Ergenekon: An urban legend?

According to some, the ruling party is now taking revenge for the closure case against it. For some Westerners, the Ergenekon case is just a part of the dirty war between the Justice and Development Party (AK Party) and those looking to maintain the status quo in Turkey. I am trying to put myself in the shoes of the man on the street in Turkey. If I were them, I would probably reach the same conclusion and believe that Ergenekon is just a fabricated story by some circles in Turkey. It is quite easy to reach this kind of conclusion if you read some “mainstream” media outlets. Certain media groups have actively been spreading this propaganda, and they are doing it using quite sophisticated methods.

My perspective though, is completely different from what these media groups have been trying to convince us of. I am a human rights lawyer, and I have known “deep state gangs” for such a long time. In 1997 and 1998, I was working on cases of village destruction and extrajudicial killings in southeastern Turkey. I was representing Kurdish villagers before the European Court of Human Rights. Since then, I have known about JİTEM — an infamous illegal apparatus of the gendarmerie, the very existence of which have always been denied. JİTEM kidnapped and killed thousands of Kurds who were believed to be members or supporters of the outlawed Kurdistan Workers’ Party (PKK). Today, founders of this illegal organization are in prison in connection with the Ergenekon case. Even children in the Kurdish regions of Turkey knew the names of these JİTEM commanders. These people were never held accountable for the crimes they committed before. These JİTEM people were very active in the operational part of Ergenekon.

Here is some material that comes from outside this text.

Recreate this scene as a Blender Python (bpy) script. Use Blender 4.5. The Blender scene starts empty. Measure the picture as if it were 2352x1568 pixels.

I also have some other reasons to believe that Ergenekon is much bigger and much more complex than most people think. These reasons, once again, spring from my personal experience.

Malatya massacre

In April 2007, three missionaries were killed in quite a barbaric way in Malatya. Their throats were slit after long being tortured by their murderers, five ultranationalist youngsters. The protestant community in Turkey asked me to follow the case and to represent the families of the victims before the criminal court where the accused would be tried. After briefly reviewing the file, I came to the conclusion that the case was much more complex than it first appeared. I also got the impression that some “deep state elements” may have had a hand in the case. Therefore, I decided to invite lawyers from different cases in which the deep state had been implicated to take part in Malatya case. More than 20 lawyers kindly agreed to join the legal team in this case. However, this move apparently made the real perpetrators behind this case very angry. When we went to Malatya, the news in the local media was shocking. My picture and an agitating story appeared in the local newspapers. They were portraying me and my colleagues as provocateurs whose only purpose was to harm the reputation of Malatya. After a while, I started to receive highly sophisticated and serious threats. However, the most shocking and disturbing thing happened later on. After gaining a deeper understanding of the case file, I came to conclusion that this case and some other murders were somehow linked to each other. Detecting many similarities in the murder of Father Andrea Santoro in Trabzon in 2006, the killing of Turkish-Armenian journalist Hrant Dink in January 2007 and the Malatya massacre case, I thought all these murders were carried out by the Turkish Gladio (the name given to secret armies established in NATO countries; Turkey is the only country that has never dissolved this structure in the state). I started to tell my theory to my colleagues over the phone: “Hey, I think these cases are linked to each other and these murders were carried out by the Turkish Gladio. I came to this conclusion after considering these factors…” After I told this theory of mine to a couple of colleagues an extremely strange thing happened.

The Turkish Gladio

A week later I got a call from a journalist in İstanbul. He said a strange guy visited their newspaper and told them, “Santoro, Dink and the Malatya murders were linked to each other, and they all were carried out by the Turkish Gladio.” He also “explained” the structure of the Turkish Gladio for them. He was carrying a sketch showing the organizational structure of Gladio. He said, showing the top of the “organizational structure,” the leader of the Turkish Gladio is Orhan Kemal Cengiz.

I then understood that my analysis was true. The organization of course was wiretapping my telephone and apparently they did not like the idea that the lawyer in the massacre case would make a lot of noise by alleging that the Malatya massacre was actually of the work of the deep state. So they decided to make the first hit.

Bülent Varol Aral, the man who visited newspapers and tried to convince journalists that I was the chief of Gladio, was arrested in the Malatya massacre case later by the court on suspicion of conspiring with the murderers.

When I developed this theory, I did not know the name of Ergenekon. Today, however, I know very well that Ergenekon is the name of the Turkish Gladio. I also know that the Turkish Gladio is much bigger and more complex than has been discovered in the Ergenekon case.

However, some want us to believe that there is not such an organization, that Ergenekon is just an urban legend. I wish they were right. But I know very well that we just have touched the tentacles of the octopus with this Ergenekon case, and if we cannot capture the body of the octopus, democracy in this country will be an urban legend in the future!